Thursday, November 27, 2008

[Research] Paper Review on Time Series Indexation


Discovering Characteristic Actions from On-Body Sensor Data. Minnen, D. Starner, T. Essa, I. Isbell, C. College of Computing, Georgia Institute of Technology, Atlanta, GA 30332 USA. dminn@cc.gatech.edu. 10th IEEE International Symposium on Wearable Computers. Oct. 2006


In this paper the authors discuss the discovery of human activity from sensor data. Rather than identifying the type of movement, this work pretend to discover if there are some patterns that appear frequently during stream data. The authors called motifs to this patterns and are practically the unit motions we discover in the paper of time series. Some interesting ideas of this paper are the use of a suffix tree to discover human motion in real time from stream data. Although the authors do not exploit this feature (they prefer to use a HMM), I think suffix tree can help to discover fragments of unit motions.

Finding motifs in time series (2002). Jessica Lin, Eamonn Keogh, Stefano Lonardi, Pranav Patel. In the 2nd workshop on temporal data mining, at the 8th ACM SIGKDD international


This is the former paper of Lin et at. about finding motifs in time series by using the SAX approach. Here, the authors present first a brute force algorithm to find motifs and then a refined version that use a complicated local hashing indexation of time series. Two interesting things I found useful in this paper was the assumption of normal probability for all the normalized time series. I plan to evaluate the normal probability plot of our time series to check if we have a normal distribution indeed. If not, a more general distribution (adaptative to the data) can be used to generate SAX symbols for the time series. In terms of indexation, the authors use ADM algorithm.
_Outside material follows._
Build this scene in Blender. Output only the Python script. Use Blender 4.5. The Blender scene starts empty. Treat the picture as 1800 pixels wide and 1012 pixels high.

Keogh, E., Palpanas, T., Zordan, V. B., Gunopulos, D., and Cardle, M. 2004. Indexing large human-motion databases. In Proceedings of the Thirtieth international Conference on Very Large Data Bases - Volume 30 (Toronto, Canada, August 31 - September 03, 2004). M. A. Nascimento, M. T. Özsu, D. Kossmann, R. J. Miller, J. A. Blakeley, and K. B. Schiefer, Eds. Very Large Data Bases. VLDB Endowment, 780-791.


In this paper, Keogh et al. discuss the advantage of using DTW and not Euclidean distance when dealing with large databases. Here the concept of uniform scaling is presented as a method that is less imprecise than using only DTW. Unfortunately, in this work the all the time series has the same length, which is not common in real problems like human motion detection.
By reading these papers, I can see that we have the problem of motif detection to find unit motions during the time series that represents one video. And, we have the problem of partially identifying time series with a suffix tree. We also face specific problems like unit motions of varying length. I want to know the effect of scaling in amplitude, scaling in length (with Fourier coefficients) in terms of distance.